Being both very close and similar to the Sun in brightness, Alpha Centauri A and B are particularly interesting, but so far we don't even know if they have planets to study. Existing methods for planet-finding are surprisingly ill-suited to discovering planets in the habitable zone of these vary sunlike stars so Professor Peter Tuthill of the University of Sydney has come up with something completely different.
Launching objects, particularly instruments as sensitive as telescopes, into space is so expensive the usual approach has been to seek multi-functionality. Tuthill, however, is building what he calls “a scalpel rather than a Swiss Army knife.” Using funding from the Breakthrough Institute and the Australian Government, he expects to launch in 2023. The TOLIMAN telescope will only be suited to looking for planets in very nearby bright binary star systems, particularly those where the stars are of similar brightness. So it's just as well we have a pair of stars almost perfectly suited to TOLIMAN's capabilities 4.3 light-years away.

TOLIMAN takes its name from the ancient Arabic word for Alpha Centauri. It uses a diffractive pupil lense to create a complex pattern that allows very precise measurements of a star's location (astrometry). It will detect tiny movements in the position of stars as a result of the tug of any orbiting planets. It's a similar idea to the radial velocity method, through which we discovered many of the first planets beyond our system, but is even more sensitive for short distances (astronomically speaking), enabling detections of lighter planets further from their stars.

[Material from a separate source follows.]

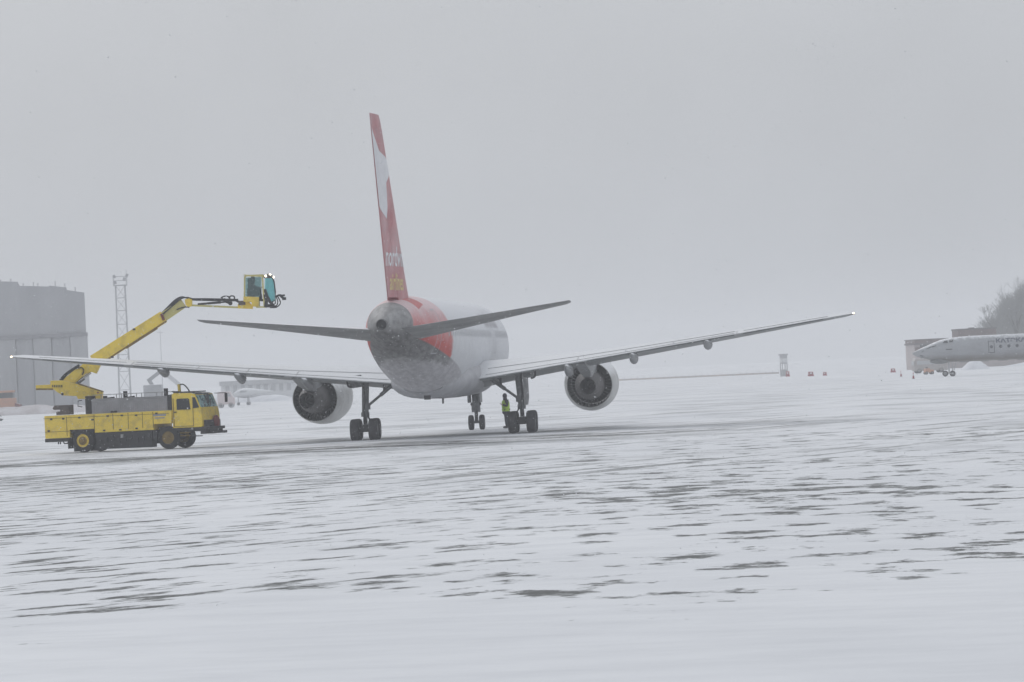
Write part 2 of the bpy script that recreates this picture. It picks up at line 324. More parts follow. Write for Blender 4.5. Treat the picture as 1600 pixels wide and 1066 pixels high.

Unfortunately astrometry not only loses capacity more quickly with distance than radial velocity, it also requires a frame of reference, Tuthill told IFLScience. The Gaia space telescope uses distant background stars for reference, but “for that you need at least a meter [3-foot] wide telescope," Tuthill explained to IFLScience. To put something that big and sensitive in orbit costs billions of dollars.
TOLIMAN instead is going much smaller, but using the two stars of Alpha Centuari as references for each other. Planets of even close to Earth mass at habitable distances from either star will make it wobble compared to its companion. The problem, Tuthill admitted, is we probably won't be able to tell which star is doing the wobbling and which is staying steady, that is, which one has the planet.
Nevertheless, the stars are similar enough in mass and brightness that the period of orbit for their habitable zones overlaps. The discovery of a planet around either will spur further projects both to study from Earth, and to visit.